I found out later the gentleman really said, “We take the rest in the queue and move down.”

Our phones can do everything from tell us the weather to track our steps. However, when it comes to actually doing what a telephone was designed to do, it struggles sometimes. Would Alexander Graham Bell be as proud of his invention today? If Watson heard, “Come here I have cheese for you” would Mr. Bell be as delighted with his creation?

This got me thinking about other things that we should not be struggling with in 2020. For instance, toilet paper should be able to reload itself by now. Someone should have invented a self-replacing toilet paper roll dispenser. As the roll is used up, it is disposed of and the new roll is popped into place. Sure, maybe we have to reload the mechanism once a month or so but we should not have to replace every roll every time.

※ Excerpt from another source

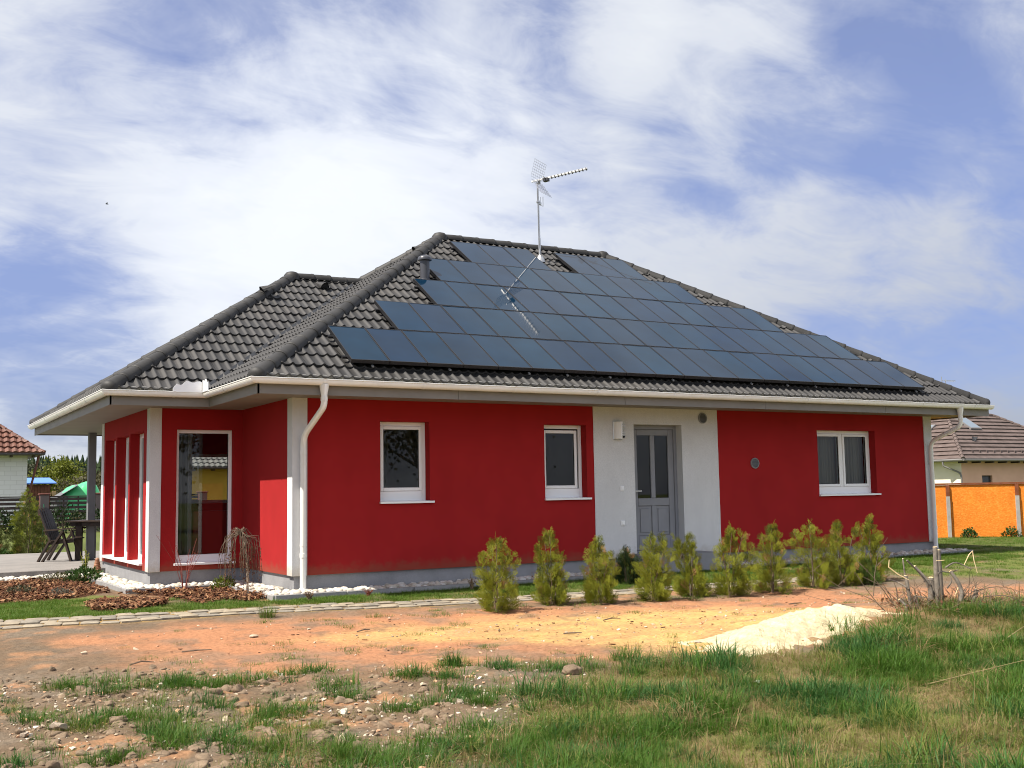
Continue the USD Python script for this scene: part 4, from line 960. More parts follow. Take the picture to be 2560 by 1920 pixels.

Also by now, we should have smart cereal boxes that tell you when you are out of milk. I hate pouring myself a bowl of cereal only to go to the refrigerat­or to discover there is no milk. Nothing starts a morning worse than no milk. The cereal box should have a gauge on it that tells me exactly how much milk remains. This would prevent me from having to pour the cereal back into the box when I do not have any milk.

When I was a kid and this happened, many times I would just pour water from the sink onto the cereal and eat it. Let me warn you that the experience is not as enjoyable with water and cereal. Therefore, I would happily pay more for Corn Flakes with a milk index included.

We should have eating utensils that beep if the food is too hot to go into our mouths. I hate burning the roof of my mouth when the food is too hot. Once I get the food on the fork, it should take the temperatur­e of the food and beep at me if it is scorching. To prevent me from ignoring it the beeping should get louder and faster the closer the bite gets to my mouth. A final safety feature should vibrate the fork out of my hand if I bring it within a half an inch of my lips.

This would prevent me from incinerati­ng my mouth and causing a blister or other discomfort. Think of the amount of taste buds this device could save. The slogan could be Don’t Eat the Heat. The buds you save may be your own.

Come on scientists and inventors. We need innovation­s now. We should not have to butter our own bread. Bananas should not go bad before we have a chance to eat them. Certainly, we should be able to summon the remote control to fly to our chair by simply saying come here remote.

Science has become a bunch of slackers. What is the world coming to?